H. Sheldon Mfg. Co. v. Commissioner

*1299OPINION.

MuRdock :

The petitioner has alleged that the Commissioner erred, in adding to income for 1920 the amount of $1,151.26 and for 1921 the amount of $621.31, determined by the latter to be excessive depreciation deducted in the returns for those years. It has offered in evidence the computation of depreciation made by the examining revenue agent, which it was admitted was adopted by the Commissioner in his determination. This computation we have set forth in our findings of fact. It has also offered in evidence its return for 1921 but has neglected to offer the 1920 return and we do not know the amounts upon which it calculated depreciation for 1920, nor the rates it applied to the different items. We are of the opinion, however, that a proper rate of depreciation upon the factory building for each of the two years in question should be 5 per cent, and that this rate should be applied upon the amount of $20,000 which is designated as “ gross value ” in the revenue agent’s report and “ cost ” in the petitioner’s return.

However, we are of the opinion that the Commissioner’s determination as to the allowable depreciation on the machinery and other equipment should not be disturbed. As we have pointed out above, the 1920 return is not before us and we do not know what items are contained therein, nor what were the amounts of depreciation allocated to the various kinds of machinery and equipment. An examination of the petitioner’s return for 1921 shows that the values it has therein assigned to its machinery and equipment do not agree with those contained in the Commissioner’s determination, and we can not find from a comparison of the two what would be a proper basis upon which the rate or rates should be applied. Certain of the articles such as pulleys and hangers, set forth in the Comiflissioner’s computation, are not itemized or identified in the return and the petitioner has offered no testimony as to certain other items contained in the computation. In the opinion of the petitioner’s one witness a depreciation rate of 10 per cent should be applied to all of the items under machinery, equipment, sprinkler system, etc., and he stated that in his opinion the useful life of none of these things would exceed 10 years. However, his testimony discloses that certain of the items such as sprinkler system, heating system and water system were in existence and being used in 1926, the year in which the building was destroyed by fire, more than 10 years after these *1300systems had been installed. This the witness admitted, but stated that if the systems had not been repaired they would not have lasted 10 years. The fact that parts of these systems had to be replaced or repaired from time to time due to the action of the weather does not warrant us in finding that their life should be reduced to a period of 10 years.

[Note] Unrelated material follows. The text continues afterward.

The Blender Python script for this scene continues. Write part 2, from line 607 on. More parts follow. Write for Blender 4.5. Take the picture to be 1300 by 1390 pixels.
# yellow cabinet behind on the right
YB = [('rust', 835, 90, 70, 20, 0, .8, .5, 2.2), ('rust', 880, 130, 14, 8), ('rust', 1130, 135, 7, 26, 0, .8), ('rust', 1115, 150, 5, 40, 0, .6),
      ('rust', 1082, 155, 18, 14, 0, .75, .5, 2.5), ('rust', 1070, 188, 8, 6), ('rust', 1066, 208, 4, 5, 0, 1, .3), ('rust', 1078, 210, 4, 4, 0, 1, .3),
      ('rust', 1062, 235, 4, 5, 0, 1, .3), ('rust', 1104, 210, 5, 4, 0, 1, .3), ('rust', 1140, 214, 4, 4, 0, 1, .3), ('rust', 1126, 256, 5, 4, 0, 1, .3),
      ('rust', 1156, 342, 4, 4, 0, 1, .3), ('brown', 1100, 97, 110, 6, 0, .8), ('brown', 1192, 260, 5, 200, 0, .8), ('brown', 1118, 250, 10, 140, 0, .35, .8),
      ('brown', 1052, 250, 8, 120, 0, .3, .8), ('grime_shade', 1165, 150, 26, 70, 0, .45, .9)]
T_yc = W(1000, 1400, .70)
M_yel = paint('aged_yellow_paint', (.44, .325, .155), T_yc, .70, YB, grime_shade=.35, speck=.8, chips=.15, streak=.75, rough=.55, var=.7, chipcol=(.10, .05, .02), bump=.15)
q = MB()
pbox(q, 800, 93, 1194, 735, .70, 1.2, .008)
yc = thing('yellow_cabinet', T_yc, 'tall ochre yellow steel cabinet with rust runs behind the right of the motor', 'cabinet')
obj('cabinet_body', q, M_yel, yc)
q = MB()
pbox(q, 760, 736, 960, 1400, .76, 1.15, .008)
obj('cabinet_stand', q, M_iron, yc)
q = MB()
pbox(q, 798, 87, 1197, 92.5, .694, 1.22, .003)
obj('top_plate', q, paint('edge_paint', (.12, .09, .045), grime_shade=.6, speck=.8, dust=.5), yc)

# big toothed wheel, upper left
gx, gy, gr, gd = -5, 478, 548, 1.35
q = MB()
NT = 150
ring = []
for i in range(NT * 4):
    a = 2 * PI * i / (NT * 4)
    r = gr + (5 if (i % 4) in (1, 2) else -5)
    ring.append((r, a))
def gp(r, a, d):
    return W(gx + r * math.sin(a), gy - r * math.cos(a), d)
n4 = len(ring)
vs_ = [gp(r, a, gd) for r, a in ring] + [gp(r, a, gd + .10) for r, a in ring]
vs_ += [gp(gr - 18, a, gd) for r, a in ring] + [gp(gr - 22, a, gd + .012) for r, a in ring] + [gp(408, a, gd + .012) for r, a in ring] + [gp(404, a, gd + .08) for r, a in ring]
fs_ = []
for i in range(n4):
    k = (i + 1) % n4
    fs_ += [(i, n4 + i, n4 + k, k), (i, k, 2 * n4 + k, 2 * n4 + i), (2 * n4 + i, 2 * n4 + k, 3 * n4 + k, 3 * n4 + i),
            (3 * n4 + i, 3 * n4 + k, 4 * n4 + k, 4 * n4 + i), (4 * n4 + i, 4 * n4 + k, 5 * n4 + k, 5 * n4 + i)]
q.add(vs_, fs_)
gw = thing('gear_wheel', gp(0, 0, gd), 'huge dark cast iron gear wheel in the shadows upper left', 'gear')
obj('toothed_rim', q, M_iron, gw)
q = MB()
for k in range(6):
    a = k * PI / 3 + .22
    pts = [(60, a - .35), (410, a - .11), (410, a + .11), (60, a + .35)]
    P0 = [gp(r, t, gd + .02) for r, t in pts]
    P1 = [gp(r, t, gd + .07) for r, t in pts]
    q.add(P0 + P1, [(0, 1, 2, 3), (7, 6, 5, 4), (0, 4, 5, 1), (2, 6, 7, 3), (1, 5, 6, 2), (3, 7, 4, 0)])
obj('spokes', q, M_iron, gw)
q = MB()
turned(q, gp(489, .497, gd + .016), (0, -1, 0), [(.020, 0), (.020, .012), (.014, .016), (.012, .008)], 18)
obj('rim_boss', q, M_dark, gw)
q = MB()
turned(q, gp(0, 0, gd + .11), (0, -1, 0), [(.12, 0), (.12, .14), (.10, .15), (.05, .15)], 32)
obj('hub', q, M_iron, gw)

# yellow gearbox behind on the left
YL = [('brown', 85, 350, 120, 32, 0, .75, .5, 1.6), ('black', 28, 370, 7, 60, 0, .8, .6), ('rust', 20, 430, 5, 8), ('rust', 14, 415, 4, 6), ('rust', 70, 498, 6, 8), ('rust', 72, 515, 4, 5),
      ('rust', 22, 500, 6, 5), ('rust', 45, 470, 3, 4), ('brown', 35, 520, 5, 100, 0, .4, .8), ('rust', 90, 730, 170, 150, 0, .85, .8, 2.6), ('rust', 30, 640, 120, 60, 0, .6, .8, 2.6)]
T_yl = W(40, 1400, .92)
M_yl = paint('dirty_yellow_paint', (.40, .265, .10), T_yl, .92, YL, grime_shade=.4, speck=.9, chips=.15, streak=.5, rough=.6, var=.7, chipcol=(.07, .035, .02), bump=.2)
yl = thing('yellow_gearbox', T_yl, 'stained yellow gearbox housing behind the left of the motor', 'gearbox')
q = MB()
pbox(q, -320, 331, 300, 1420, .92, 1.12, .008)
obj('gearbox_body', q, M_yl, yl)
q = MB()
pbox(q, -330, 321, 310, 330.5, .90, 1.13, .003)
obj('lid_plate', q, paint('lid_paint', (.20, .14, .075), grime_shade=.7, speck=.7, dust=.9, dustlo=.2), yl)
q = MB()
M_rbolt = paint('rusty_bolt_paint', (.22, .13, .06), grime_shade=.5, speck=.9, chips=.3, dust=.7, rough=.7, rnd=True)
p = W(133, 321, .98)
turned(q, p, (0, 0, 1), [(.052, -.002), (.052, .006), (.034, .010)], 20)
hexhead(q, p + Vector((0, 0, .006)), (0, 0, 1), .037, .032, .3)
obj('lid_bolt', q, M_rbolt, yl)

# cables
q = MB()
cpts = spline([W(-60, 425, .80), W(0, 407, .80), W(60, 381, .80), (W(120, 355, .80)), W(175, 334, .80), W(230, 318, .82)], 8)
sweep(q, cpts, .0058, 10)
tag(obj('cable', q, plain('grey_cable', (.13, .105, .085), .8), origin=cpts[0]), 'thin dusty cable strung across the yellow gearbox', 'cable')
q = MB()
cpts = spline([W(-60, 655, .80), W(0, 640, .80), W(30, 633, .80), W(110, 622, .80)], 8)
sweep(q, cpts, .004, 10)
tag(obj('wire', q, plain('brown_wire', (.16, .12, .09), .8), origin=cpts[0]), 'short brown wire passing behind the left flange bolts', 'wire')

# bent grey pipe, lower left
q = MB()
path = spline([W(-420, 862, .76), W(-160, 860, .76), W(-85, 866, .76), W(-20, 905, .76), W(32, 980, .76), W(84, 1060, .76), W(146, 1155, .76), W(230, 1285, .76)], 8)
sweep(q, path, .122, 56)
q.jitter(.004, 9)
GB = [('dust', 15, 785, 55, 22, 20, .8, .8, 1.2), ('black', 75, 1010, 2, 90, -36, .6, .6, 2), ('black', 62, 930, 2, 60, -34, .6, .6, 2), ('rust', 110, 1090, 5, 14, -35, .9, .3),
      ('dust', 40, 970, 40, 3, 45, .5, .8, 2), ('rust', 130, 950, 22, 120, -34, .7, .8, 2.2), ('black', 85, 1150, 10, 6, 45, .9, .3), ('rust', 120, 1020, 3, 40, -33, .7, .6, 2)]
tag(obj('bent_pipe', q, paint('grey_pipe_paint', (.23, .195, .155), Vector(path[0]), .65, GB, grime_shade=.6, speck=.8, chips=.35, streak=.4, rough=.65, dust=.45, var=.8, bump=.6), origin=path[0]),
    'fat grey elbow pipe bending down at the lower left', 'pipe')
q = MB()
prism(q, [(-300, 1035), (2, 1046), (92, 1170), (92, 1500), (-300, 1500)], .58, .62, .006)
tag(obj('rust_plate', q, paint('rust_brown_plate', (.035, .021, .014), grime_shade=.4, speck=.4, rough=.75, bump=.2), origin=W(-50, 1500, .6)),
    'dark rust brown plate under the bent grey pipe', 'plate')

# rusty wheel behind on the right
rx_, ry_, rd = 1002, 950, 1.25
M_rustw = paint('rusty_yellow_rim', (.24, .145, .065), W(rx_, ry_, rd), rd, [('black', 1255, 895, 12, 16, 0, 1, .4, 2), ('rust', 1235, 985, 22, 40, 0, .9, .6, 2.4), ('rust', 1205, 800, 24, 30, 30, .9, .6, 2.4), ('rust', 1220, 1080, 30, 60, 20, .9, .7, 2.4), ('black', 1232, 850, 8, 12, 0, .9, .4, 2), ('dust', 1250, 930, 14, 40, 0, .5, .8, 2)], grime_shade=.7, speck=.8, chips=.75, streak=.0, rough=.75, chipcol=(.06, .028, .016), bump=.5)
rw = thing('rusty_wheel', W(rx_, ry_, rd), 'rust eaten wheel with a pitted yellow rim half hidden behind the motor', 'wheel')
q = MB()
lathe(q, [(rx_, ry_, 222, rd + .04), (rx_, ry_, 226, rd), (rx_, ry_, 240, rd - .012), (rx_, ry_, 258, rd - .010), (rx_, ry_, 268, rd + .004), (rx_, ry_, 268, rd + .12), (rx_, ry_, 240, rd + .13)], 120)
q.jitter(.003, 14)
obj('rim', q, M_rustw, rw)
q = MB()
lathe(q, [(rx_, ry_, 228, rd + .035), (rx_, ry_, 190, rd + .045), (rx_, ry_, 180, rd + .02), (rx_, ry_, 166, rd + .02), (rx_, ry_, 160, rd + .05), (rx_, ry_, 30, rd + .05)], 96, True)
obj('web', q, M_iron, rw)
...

It seems apparent that as to these systems the witness has based his idea of exhaustion on an erroneous understanding of the nature of an allowable deduction of this kind, and it may be that as to the remaining items his opinion has been based upon the same erroneous understanding.

The Commissioner has presumably made an intelligent and careful examination of all these items in his computation of depreciation, and we do not think that in the light of the above facts the petitioner by its testimony as to a blanket rate of 10 per cent has made out a case sufficiently strong to overcome the Commissioner’s determination. Cf. Woodside Cotton Mills Co., 13 B. T. A. 266.

In the absence of competent evidence from the petitioner concerning the second assignment of error, the determination of the Commissioner in this respect must be approved.

We are unable to determine from the pleadings what the Commissioner’s position is in regard to the amount of $1,512.19 received by the petitioner from O. H. Braman, to reimburse it for 1918 income taxes which it paid in 1921. The Commissioner in his deficiency letter in regard to this particular item stated that “ Income Tax has been disallowed as an expense in accordance with Article 561, Regulations 62.” From an examination of the petitioner’s return for 1921 and the revenue agent’s report which was adopted by the Commissioner, we are satisfied that the petitioner has never deducted this amount from income. We, therefore, find that the Commissioner was in error in his determination in this respect.

Judgment will be entered under Bule 50.